H-atom bombardment of CO2, HCOOH and CH3CHO containing ices

TL;DR

This study investigates how H-atoms interact with common interstellar ice components CO2, HCOOH, and CH3CHO at low temperatures, finding that only CH3CHO reacts significantly, producing various organic molecules.

Contribution

It provides the first experimental reaction rates and yields for H-atom interactions with CO2, HCOOH, and CH3CHO ices under astrochemical conditions.

Findings

H-atoms do not react detectably with CO2 and HCOOH ices.

CH3CHO reacts with H-atoms, producing ethanol, methane, formaldehyde, and methanol.
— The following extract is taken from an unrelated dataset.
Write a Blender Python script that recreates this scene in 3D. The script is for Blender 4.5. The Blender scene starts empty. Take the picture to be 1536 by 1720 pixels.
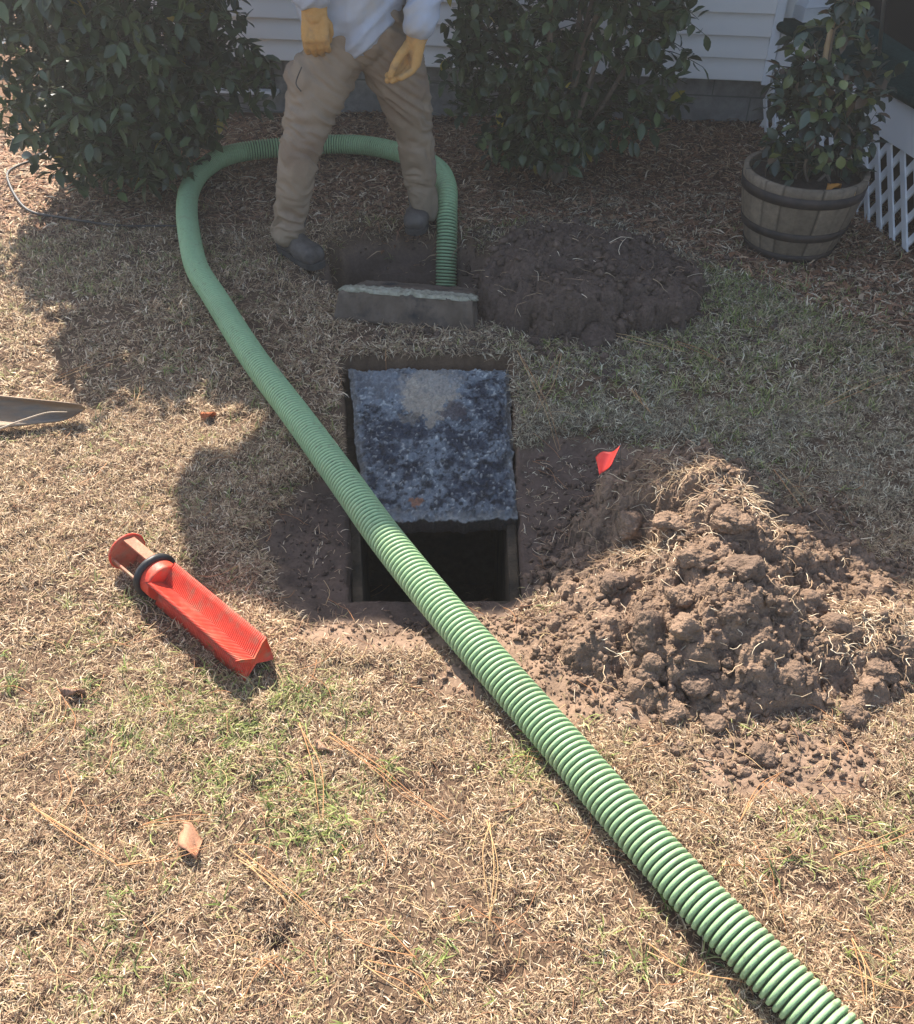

Reaction rates for CH3CHO depend on temperature, not ice thickness.

Abstract

Context: Hydrogenation reactions are expected to be among the most important surface reactions on interstellar ices. However, solid state astrochemical laboratory data on reactions of H-atoms with common interstellar ice constituents are largely lacking. Aims: The goal of our laboratory work is to determine whether and how carbon dioxide (CO2), formic acid (HCOOH) and acetaldehyde (CH3CHO) react with H-atoms in the solid state at low temperatures and to derive reaction rates and production yields. Methods: Pure CO2, HCOOH and CH3CHO interstellar ice analogues are bombarded by H-atoms in an ultra-high vacuum experiment. The ices are monitored by reflection absorption infrared spectroscopy and the reaction products are detected in the gas phase through temperature programmed desorption to determine the destruction and formation yields as well as the corresponding reaction rates. Results: Within the sensitivity of our set-up we conclude that H-atom bombardment of pure CO2 and HCOOH ice does not result in detectable reaction products. The upper limits on the reaction rates are less or equal to 7e(-17) cm^2/s which make it unlikely that these species play a major role in the formation of more complex organics in interstellar ices due to reactions with H-atoms. In contrast, CH3CHO does react with H-atoms. At most 20% is hydrogenated to ethanol (C2H5OH) and a second reaction route leads to the break-up of the C-C bond to form solid state CH4 (~20%) as well as H2CO and CH3OH (15-50%). The methane production yield is expected to be equal to the summed yield of H2CO and CH3OH and therefore CH4 most likely evaporates partly after formation due to the high exothermicity of the reaction. The reaction rates for CH3CHO destruction depend on ice temperature and not on ice thickness.